Among the provisions in the bill:

  • Employers would be required to automatically enroll eligible workers in 401(k) plans at a rate of 3% of salary, which would increase annually until the employee is contributing 10% of their pay. Employees could opt out or select a different contribution amount. Businesses with 10 or fewer employees or are less than 3 years old would be excluded from the mandate.
  • Under current law, employees in a 401(k) plan who are 50 years old or older can make catch-up contributions of $6,500 each year. Secure 2.0 adds another layer. Individuals aged 62, 63, and 64 can make catch-up contributions of $10,000 per year.
  • Under current law, you have to begin taking Required Minimum Distributions (RMD) at age 72. Secure 2.0 increases that to age 73 in 2022, age 74 in 2029, and age 75 by 2032.
  • The bill would create a national registry to help workers find orphaned 401(k) plans left behind when they changed jobs.
  • It requires more small employers to sponsor retirement plans.
  • If you borrow money from a 401(k) to pay student loan debt, an employer can match the student loan payments and classify the match as an employer retirement contribution.


The bill also expands saving retirement money in Roth accounts, which is money saved in a tax-deferred account that can be withdrawn tax-free after age 59 ½. It mandates that:

  • All catch-up contributions to employer retirement plans must to be made as Roth contributions, not pre-tax contributions.
  • For the first time, employees could choose to receive employer matching contributions as Roth deposits.
  • SIMPLE IRAs would be allowed to accept Roth contributions.
  • Individuals could classify employee and employer SEP-IRA contributions as Roth money.
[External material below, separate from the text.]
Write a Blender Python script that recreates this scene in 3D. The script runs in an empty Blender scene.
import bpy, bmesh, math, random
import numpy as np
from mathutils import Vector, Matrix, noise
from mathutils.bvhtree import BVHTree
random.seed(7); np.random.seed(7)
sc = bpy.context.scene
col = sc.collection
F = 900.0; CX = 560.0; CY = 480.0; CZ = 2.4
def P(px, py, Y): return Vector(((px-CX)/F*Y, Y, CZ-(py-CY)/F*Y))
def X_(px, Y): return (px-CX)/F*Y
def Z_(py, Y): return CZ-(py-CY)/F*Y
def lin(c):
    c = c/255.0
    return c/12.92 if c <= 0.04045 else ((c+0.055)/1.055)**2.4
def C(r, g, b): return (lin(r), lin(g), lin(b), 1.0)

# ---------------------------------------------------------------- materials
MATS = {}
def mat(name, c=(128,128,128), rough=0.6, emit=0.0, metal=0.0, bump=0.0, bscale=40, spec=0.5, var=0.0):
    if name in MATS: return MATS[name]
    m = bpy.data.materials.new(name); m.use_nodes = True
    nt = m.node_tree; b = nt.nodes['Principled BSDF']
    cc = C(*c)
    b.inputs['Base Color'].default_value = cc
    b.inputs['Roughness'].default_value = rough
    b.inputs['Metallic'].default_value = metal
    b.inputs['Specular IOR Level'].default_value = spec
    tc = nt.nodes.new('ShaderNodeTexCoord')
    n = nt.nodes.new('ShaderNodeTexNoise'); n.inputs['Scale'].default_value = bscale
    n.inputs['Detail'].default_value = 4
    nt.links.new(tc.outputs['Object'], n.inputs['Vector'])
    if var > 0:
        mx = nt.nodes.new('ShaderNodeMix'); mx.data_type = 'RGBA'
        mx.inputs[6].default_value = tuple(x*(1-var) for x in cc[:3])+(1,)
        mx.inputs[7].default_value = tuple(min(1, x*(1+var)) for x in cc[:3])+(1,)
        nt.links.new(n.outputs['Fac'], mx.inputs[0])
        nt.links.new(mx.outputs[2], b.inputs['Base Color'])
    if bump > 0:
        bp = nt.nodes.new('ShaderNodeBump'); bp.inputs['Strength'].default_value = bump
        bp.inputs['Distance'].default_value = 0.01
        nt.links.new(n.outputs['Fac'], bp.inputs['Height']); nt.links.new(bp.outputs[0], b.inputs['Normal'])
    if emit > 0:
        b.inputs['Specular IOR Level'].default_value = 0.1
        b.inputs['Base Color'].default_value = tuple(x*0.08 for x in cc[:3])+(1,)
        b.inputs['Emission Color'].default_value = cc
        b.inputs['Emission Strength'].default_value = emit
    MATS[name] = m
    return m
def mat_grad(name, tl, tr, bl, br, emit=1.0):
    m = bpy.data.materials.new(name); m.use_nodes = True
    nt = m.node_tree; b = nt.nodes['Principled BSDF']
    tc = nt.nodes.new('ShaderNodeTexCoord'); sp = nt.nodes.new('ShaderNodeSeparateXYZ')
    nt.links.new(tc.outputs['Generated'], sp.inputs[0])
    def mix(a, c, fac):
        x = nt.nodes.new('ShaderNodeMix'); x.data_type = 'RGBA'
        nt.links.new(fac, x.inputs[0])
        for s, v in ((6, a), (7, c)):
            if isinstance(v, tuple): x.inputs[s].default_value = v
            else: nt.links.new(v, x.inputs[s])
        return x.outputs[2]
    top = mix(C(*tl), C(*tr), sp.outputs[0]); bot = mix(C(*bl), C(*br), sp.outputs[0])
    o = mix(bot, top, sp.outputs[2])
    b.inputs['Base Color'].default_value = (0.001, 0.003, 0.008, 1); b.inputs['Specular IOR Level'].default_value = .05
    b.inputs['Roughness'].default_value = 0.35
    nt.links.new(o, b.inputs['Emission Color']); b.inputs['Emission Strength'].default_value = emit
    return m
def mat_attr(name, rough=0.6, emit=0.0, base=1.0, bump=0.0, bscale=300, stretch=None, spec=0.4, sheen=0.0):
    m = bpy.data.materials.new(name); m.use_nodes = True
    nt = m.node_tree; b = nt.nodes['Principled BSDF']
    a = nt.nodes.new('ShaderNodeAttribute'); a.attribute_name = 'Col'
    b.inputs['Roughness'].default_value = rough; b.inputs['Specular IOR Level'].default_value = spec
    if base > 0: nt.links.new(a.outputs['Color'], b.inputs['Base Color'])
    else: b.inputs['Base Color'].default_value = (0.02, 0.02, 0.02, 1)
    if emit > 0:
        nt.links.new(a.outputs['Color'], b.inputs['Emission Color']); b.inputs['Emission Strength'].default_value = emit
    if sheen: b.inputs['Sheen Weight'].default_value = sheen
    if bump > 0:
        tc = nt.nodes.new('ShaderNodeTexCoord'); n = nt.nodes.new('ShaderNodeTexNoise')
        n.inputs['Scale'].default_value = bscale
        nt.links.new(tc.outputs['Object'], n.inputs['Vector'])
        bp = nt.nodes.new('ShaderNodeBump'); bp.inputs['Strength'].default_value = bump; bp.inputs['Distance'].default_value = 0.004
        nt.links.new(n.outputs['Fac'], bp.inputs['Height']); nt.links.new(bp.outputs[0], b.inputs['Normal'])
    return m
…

Why the push to get more money into Roth accounts? Because you don’t get a tax deduction for contributing to a Roth, so the U.S. Treasury gets more money upfront when people go the Roth route. It’s one of several current proposals to collect additional taxes that include:

  • Taxing unrealized capital gains at death
  • Raising the top tax rate on capital gains and dividends from 20% to 39.6%
  • Raising the top tax rate on individual income from 37% to 40%
  • Raising the corporate tax rate from 21% to 28%


All that said, in the right circumstances contributing to a Roth, or contributing more to a Roth than you currently can, may be a great asset in preparing for your retirement. If so, it looks like you’ll have plenty of Roth options. The bill now goes to the U.S. Senate for approval.